Danny Perez, the son of one of the most influential members of the secret sect, seemed remarkably calm when he spoke to reporters on Wednesday: "There is nothing to fear. They all went to participate in a spiritual communion out there. What's more it is not the first time they've done it. This talk of collective suicide... it's just bunk," he said.

He blames the fuss on his brother's mother-in-law, who denounced the group to authorities.

"My father has been a Gnostic for around ten years," he said, "but this church has been functioning for less than a year. They are all in a spiritual retreat, not in any kidnap."

The Colombian Gnostics interpret traditional scripture, especially the Book of Revelations, with an odd 1990s spin. They believe that beings from a different planet will pluck some 140,000 faithful from the world's population to survive the chaos about to be unleashed at the end of the millenium.

The steep, jungle-covered slopes of the Sierra Nevada are particularly unsuited to any landing strips. Some peaks soar to 15,000 feet, and pragmatists fear that the Gnostics, who hurried here from the steamy coastal city of Cartagena, may simply have become disoriented and, unprepared for the night drops in temperature, succumbed to exposure.

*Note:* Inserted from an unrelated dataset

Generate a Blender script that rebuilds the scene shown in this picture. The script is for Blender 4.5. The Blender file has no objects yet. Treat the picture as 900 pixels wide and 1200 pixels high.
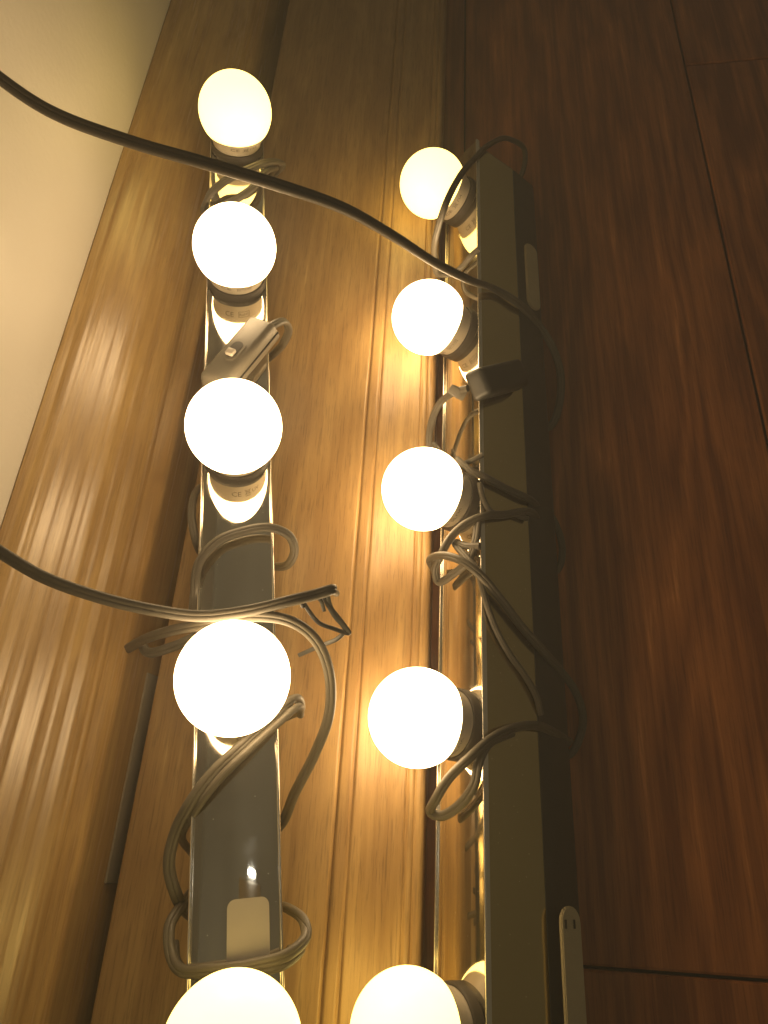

It was in these wild mountains that, in 1975, graverobbers rediscovered the Ciudad Perdida - the Lost City - an overgrown metropolis built by Tayrona Indians in the 11th century and abandoned to time.

Feet of Clay: When Devotion Meant Death

Aum Shinri Kyo

Believed to have been started in 1987, this cult was led by Shoko Asahara, and combines elements of Buddhism and Christianity. Group best known for the 1995 Sarin nerve gas attack on a Tokyo subway in which 16 people were killed and 5,000 injured. One of the cult members was sentenced to death for the atrocity.

Branch Davidians

Including leader David Koresh, most perished in March 1993 after a 51- day siege at Waco, Texas. Eighty members, including 21 children, committed suicide, were murdered or shot by FBI. The group, also known as Students of the Seven Seals, believes in the imminent return of Christ and that the lamb in Revelation 5:2 is not Christ but Koresh.

The Family

This group was created by Charles Manson, referred to as God and Satan by his followers in California. Manson believed he would lead the remaining black population after a massive race war. In 1969, he told his followers to murder high-profile people, including Sharon Tate Polanski and her house guests. Manson is still serving life.

Heaven's Gate

Thirty-nine members of this Californian-based cult committed suicide in March 1997, believing a spaceship was going to take them to "paradise". The cult was founded by Marshall Herff Applewhite and Bonnie "Ti" Lu Trusdale Nettles. The group's beliefs combined elements of Christianity with beliefs about UFOs, interpreting Gospel passages as references to a visit from aliens.

Solar Temple

This was started by Luc Jouret, who convinced his followers he was a member of the 14th-century Christian Order of the Knights Templar during a previous life. Mixing Christianity with New Age beliefs, he said that after death he would lead them near the star Sirius. In 1994, believing they had to die by fire, 53 of them perished in mass-suicide blazes in Switzerland, Canada and France.

The People's Temple

This was founded in 1957 by Jim Jones, a former Methodist preacher who turned from philanthropy to become a dictator. He established an agricultural community in Jonestown, Guyana, in 1976. Two years later, 638 of his adult followers and 276 children died after drinking cyanide-laced Kool-aid or being shot by his security guards as "an act of revolutionary suicide".